Highly qualified executive makes money. Film at 11.
He’s getting paid to COVER SH!T UP.
It’s just disgusting how someone who launders money is overpaid while folks who actually have to work with their hands for a living are struggling to get by.
It’s a hustle, sweetheart.
Two groups almost always get paid when bankrupticies occur:
the lawyers and the IRS.
The Chapter 11 guys got a huge up-front payment.
This is millions being stripped out of the remaining assets to go to that lawyers, accountants and consultants that won’t go to the creditors.
My lawyer charges $175 hour. One day saw her out on the street and asked her a quick question. The whole conversation was less than 30 seconds. 10 days later got a bill for $50. It still cracks me up.
Repeated since the early 90's. It's a scheme to steal.
The huge upfront payment was a retainer, placed in a trust account at the law firm. The challenge for bankruptcy lawyers is to do as much work as possible before filing the case, making sure you transfer the funds from the trust account (to your earned fees account) moments before electronically filing the case. The fees you earn pre-petition are not typically scrutinized by the court. The fees you earn after the petition filing are only payable after the court reviews and approves your application to be paid. That application can only be filed 1x per 120 days. So for the law firm, the gamble is - you might do the first 120 days of work (which is when a great deal of the total work in any chapter 11 case is done) without being paid, and without absolute certainty you will get paid. If the case is converted to Chapter 7, you are not getting paid. So, it’s better to have as much $$ in the trust account as can be scraped together. Of course, the typical bankruptcy client is in denial until the last moment, so they have typically burned all the available sources of cash before walking in your door.

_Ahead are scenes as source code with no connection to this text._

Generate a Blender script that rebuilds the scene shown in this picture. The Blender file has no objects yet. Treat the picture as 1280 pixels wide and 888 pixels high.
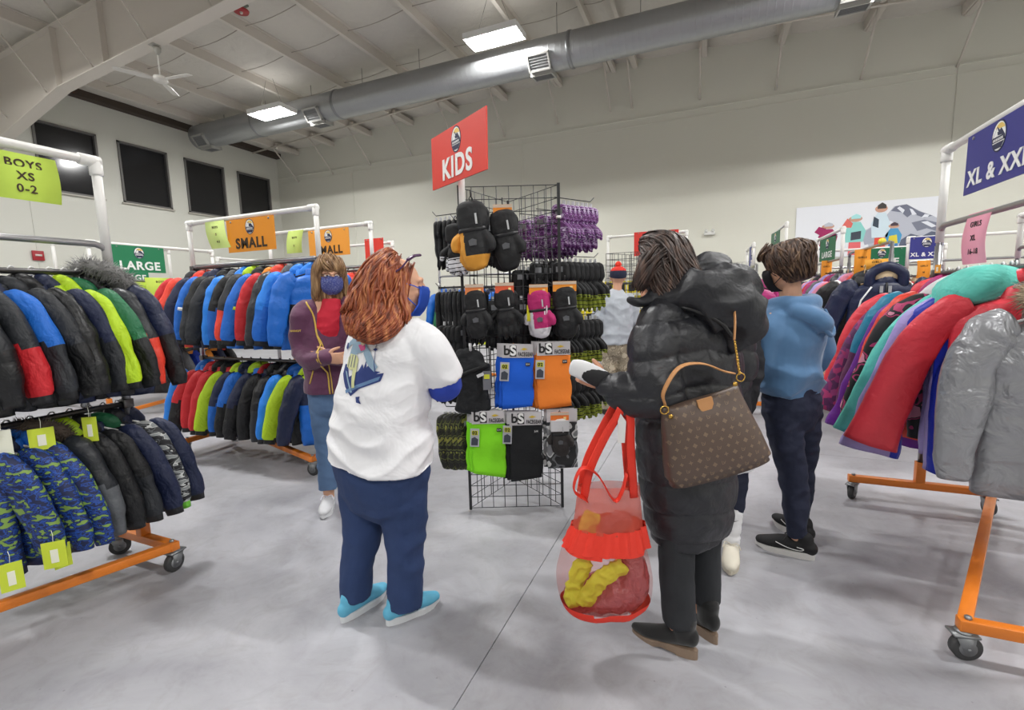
import bpy, bmesh, math, random
import numpy as np
from mathutils import Vector, Matrix, noise
D = bpy.data
COL = bpy.context.scene.collection
PI = math.pi
def rad(a): return math.radians(a)

# ---------------------------------------------------------------- camera, world, exposure, lamps
# World axes: X runs along the back wall, Y into the depth towards it, Z up. Metres.
YAW = rad(22.9)
def W(X, Y, z=0.0):
    """point from camera-forward ground axes (X right, Y ahead of the camera) into world axes"""
    return Vector((X*math.cos(YAW) - Y*math.sin(YAW), X*math.sin(YAW) + Y*math.cos(YAW), z))
cam_data = D.cameras.new('camera')
cam_data.sensor_width = 36.0
cam_data.lens = 580.0/1280.0*36.0
cam_data.clip_start = 0.05
cam_data.clip_end = 100
cam = D.objects.new('camera', cam_data)
COL.objects.link(cam)
cam.matrix_world = Matrix.Translation((0, 0, 1.45)) @ Matrix.Rotation(YAW, 4, 'Z') @ Matrix.Rotation(PI/2 - rad(7.07), 4, 'X') @ Matrix.Rotation(-0.026, 4, 'Z')
bpy.context.scene.camera = cam
sc = bpy.context.scene
sc.view_settings.view_transform = 'Standard'
sc.view_settings.look = 'None'
sc.view_settings.gamma = 1.0
sc.view_settings.use_curve_mapping = False
sc.view_settings.exposure = 0.5
world = D.worlds.new('world')
sc.world = world
world.use_nodes = True
world.node_tree.nodes['Background'].inputs[0].default_value = (0.75, 0.75, 0.72, 1)
world.node_tree.nodes['Background'].inputs[1].default_value = 0.3
LAMP_POWER = 190.0
LAMP_SPREAD = rad(180)
LAMP_Z = 7.3
LAMP_SPOTS = [(-11.74, 10.44), (-4.58, 10.3), (3.0, 10.0), (10.0, 10.0)] + [(x, y) for y in (2.7, -4.7) for x in (-11.9, -4.4, 3.1, 10.0)]

# ---------------------------------------------------------------- small helpers
def lin(h):
    h = h.lstrip('#')
    r = []
    for i in (0, 2, 4):
        c = int(h[i:i+2], 16)/255.0
        r.append(c/12.92 if c <= 0.04045 else ((c+0.055)/1.055)**2.4)
    return (r[0], r[1], r[2], 1.0)
MATS = {}
def mat(h, rough=0.7, metal=0.0, bump=None, emit=0.0, coat=0.0, sheen=0.0, alpha=1.0, trans=0.0, vary=0.0):
    """principled material; bump=(scale, strength, distance, stretch)"""
    key = (h, rough, metal, bump, emit, coat, sheen, alpha, trans, vary)
    if key in MATS: return MATS[key]
    m = D.materials.new('surface_' + h.lstrip('#'))
    m.use_nodes = True
    nt = m.node_tree
    b = nt.nodes['Principled BSDF']
    b.inputs['Base Color'].default_value = lin(h)
    b.inputs['Roughness'].default_value = rough
    b.inputs['Metallic'].default_value = metal
    b.inputs['Coat Weight'].default_value = coat
    b.inputs['Sheen Weight'].default_value = sheen
    b.inputs['Alpha'].default_value = alpha
    b.inputs['Transmission Weight'].default_value = trans
    if emit:
        b.inputs['Emission Color'].default_value = lin(h)
        b.inputs['Emission Strength'].default_value = emit
    if vary:
        tc = nt.nodes.new('ShaderNodeTexCoord')
        n = nt.nodes.new('ShaderNodeTexNoise'); n.inputs['Scale'].default_value = 14; n.inputs['Detail'].default_value = 4
        nt.links.new(tc.outputs['Object'], n.inputs['Vector'])
        mx = nt.nodes.new('ShaderNodeMix'); mx.data_type = 'RGBA'
        c = lin(h)
        mx.inputs[6].default_value = tuple(v*(1-vary) for v in c[:3]) + (1,)
        mx.inputs[7].default_value = tuple(min(1, v*(1+vary)) for v in c[:3]) + (1,)
        nt.links.new(n.outputs[0], mx.inputs[0])
        nt.links.new(mx.outputs[2], b.inputs['Base Color'])
    if bump:
        tc = nt.nodes.new('ShaderNodeTexCoord')
        mp = nt.nodes.new('ShaderNodeMapping')
        st = bump[3] if len(bump) > 3 else (1, 1, 1)
        mp.inputs['Scale'].default_value = st
        n = nt.nodes.new('ShaderNodeTexNoise')
        n.inputs['Scale'].default_value = bump[0]
        n.inputs['Detail'].default_value = 3
        n.inputs['Distortion'].default_value = 0.6
        bp = nt.nodes.new('ShaderNodeBump')
        bp.inputs['Strength'].default_value = bump[1]
        bp.inputs['Distance'].default_value = bump[2]
        nt.links.new(tc.outputs['Object'], mp.inputs['Vector'])
        nt.links.new(mp.outputs[0], n.inputs['Vector'])
        nt.links.new(n.outputs[0], bp.inputs['Height'])
        nt.links.new(bp.outputs[0], b.inputs['Normal'])
    MATS[key] = m
    return m
def cloth(h, r=0.75): return mat(h, r, bump=(16, 0.5, 0.02), sheen=0.04)
def nylon(h, r=0.55): return mat(h, r, bump=(11, 0.7, 0.03))
def puff(h, r=0.42): return mat(h, r, bump=(22, 0.6, 0.012))
def steel(h='#9a9a9c', r=0.3): return mat(h, r, metal=0.9)
def plast(h, r=0.45): return mat(h, r)

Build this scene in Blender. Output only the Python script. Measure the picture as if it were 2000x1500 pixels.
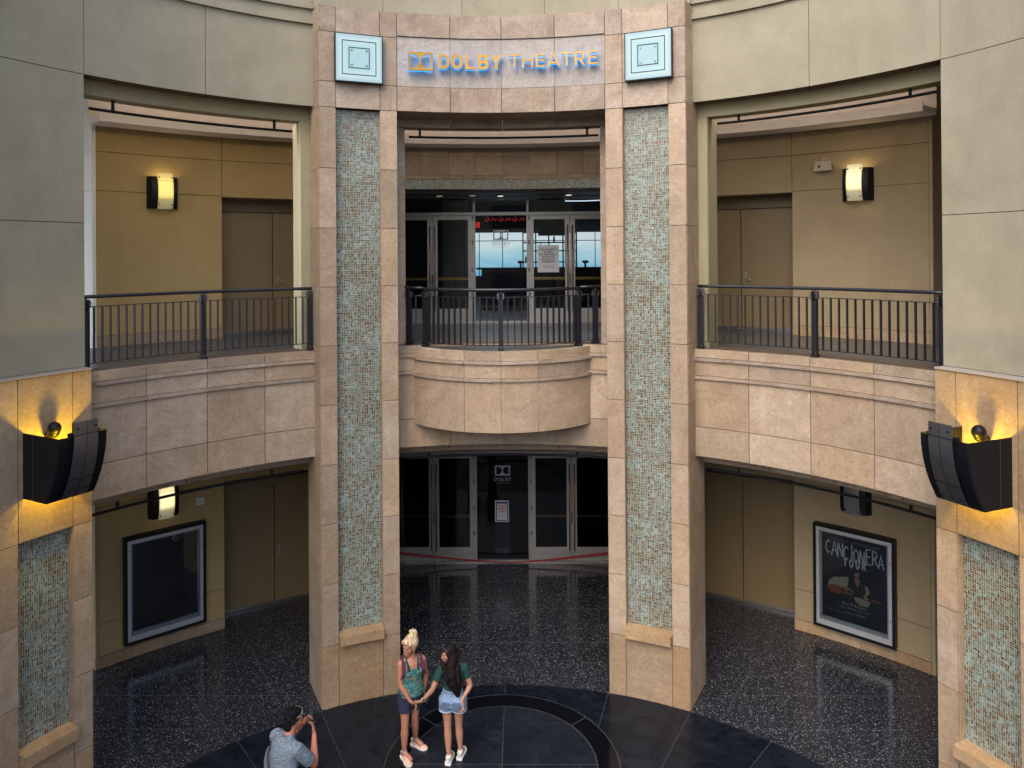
import bpy, bmesh, math, random
from mathutils import Vector, Matrix, noise
R = math.radians; PI = math.pi
random.seed(7)
for o in list(bpy.data.objects): bpy.data.objects.remove(o)
SC = bpy.context.scene; COL = SC.collection
# ------------------------------------------------------------------ camera
cd = bpy.data.cameras.new('camera'); cam = bpy.data.objects.new('camera', cd); COL.objects.link(cam)
yaw, pit, rol = -0.0129072, 0.004, -0.007
fw = Vector((math.sin(yaw)*math.cos(pit), math.cos(yaw)*math.cos(pit), math.sin(pit)))
rt = Vector((math.cos(yaw), -math.sin(yaw), 0)); up = rt.cross(fw)
Rr = rt*math.cos(rol)+up*math.sin(rol); Uu = -rt*math.sin(rol)+up*math.cos(rol)
m = Matrix((Rr, Uu, -fw)).transposed().to_4x4(); m.translation = (0.3016, -5.8846, 6.65)
cam.matrix_world = m
cd.sensor_width = 36; cd.lens = 1450/2000*36; cd.shift_y = -(750-493.26)/2000; cd.shift_x = 0
cd.clip_start = 0.05; cd.clip_end = 2000
SC.camera = cam
# ------------------------------------------------------------------ sky, sun, exposure
W = bpy.data.worlds.new('World'); SC.world = W; W.use_nodes = True
nt = W.node_tree; bg = nt.nodes['Background']
sky = nt.nodes.new('ShaderNodeTexSky'); sky.sky_type = 'NISHITA'; sky.sun_disc = False
sky.sun_elevation = R(48); sky.sun_rotation = R(205); sky.air_density = 1.0; sky.dust_density = 4.0; sky.ozone_density = 1.0
nt.links.new(sky.outputs[0], bg.inputs[0]); bg.inputs[1].default_value = 0.15
sl = bpy.data.lights.new('sun', 'SUN'); sun = bpy.data.objects.new('sun', sl); COL.objects.link(sun)
sl.energy = 0.5; sl.angle = R(70); sl.color = (1, 0.965, 0.92)
el, az = R(48), R(205)
sd = Vector((math.sin(az)*math.cos(el), math.cos(az)*math.cos(el), math.sin(el)))
sun.rotation_euler = sd.to_track_quat('Z', 'Y').to_euler()
SC.view_settings.view_transform = 'Standard'; SC.view_settings.look = 'None'
SC.view_settings.exposure = 1.32; SC.view_settings.gamma = 1
SC.render.resolution_x = 1024; SC.render.resolution_y = 768
try:
    SC.cycles.max_bounces = 8; SC.cycles.diffuse_bounces = 5; SC.cycles.glossy_bounces = 4; SC.cycles.transparent_max_bounces = 8
    SC.cycles.sample_clamp_indirect = 4
except Exception: pass
# ------------------------------------------------------------------ node helpers / materials
def mat(name):
    m = bpy.data.materials.new(name); m.use_nodes = True
    return m, m.node_tree.nodes, m.node_tree.links, m.node_tree.nodes['Principled BSDF']
def N(ns, t, **k):
    n = ns.new('ShaderNode'+t)
    for a, v in k.items():
        if a.startswith('i_'):
            key = a[2:]; key = int(key) if key.isdigit() else key
            n.inputs[key].default_value = v
        else: setattr(n, a, v)
    return n
def mixc(ns, ls, fac, a, b, mode='MIX'):
    n = ns.new('ShaderNodeMix'); n.data_type = 'RGBA'; n.blend_type = mode
    for sock, v in ((n.inputs[0], fac), (n.inputs[6], a), (n.inputs[7], b)):
        if isinstance(v, bpy.types.NodeSocket): ls.new(v, sock)
        else: sock.default_value = v if not isinstance(v, tuple) or len(v) == 4 else (*v, 1)
    return n.outputs[2]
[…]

The most artful phrasing I have heard on this is “You gotta pay the undertaker.”
Does he get time-and-a-half for overtime and double time for holidays?
That’s the way it was when I was worked at a steel mill.
Pretty much the same thing happened to me. I was at a meeting with my lawyer for 30 minutes, for which I fully expected to pay him his going rate. No problem there.
Then near the end of that time, he asked me a totally unrelated question about estate planning. I answered him, which brought our conversation to 45 minutes total. He billed me for that extra 15 minutes.
That was garbage behavior on his part. He brought the subject up, and I just answered the question. What was I expected to do, go mute?
That’s one reason many folks distrust lawyers. If he had been more upfront, I would have paid for that extra 15 minutes. As it was, I didn’t pay. And I found a new lawyer.
When the amounts swindled, washed, paid out, etc amount to billions and millions, 1,300 an hour is cheap. .
Cough it up Joe!
Sounds like he’s got the track record.
I remember Johnny Carson making jokes about lawyers dying of old age in their thirties if they aged according to their billable hours... or something like that.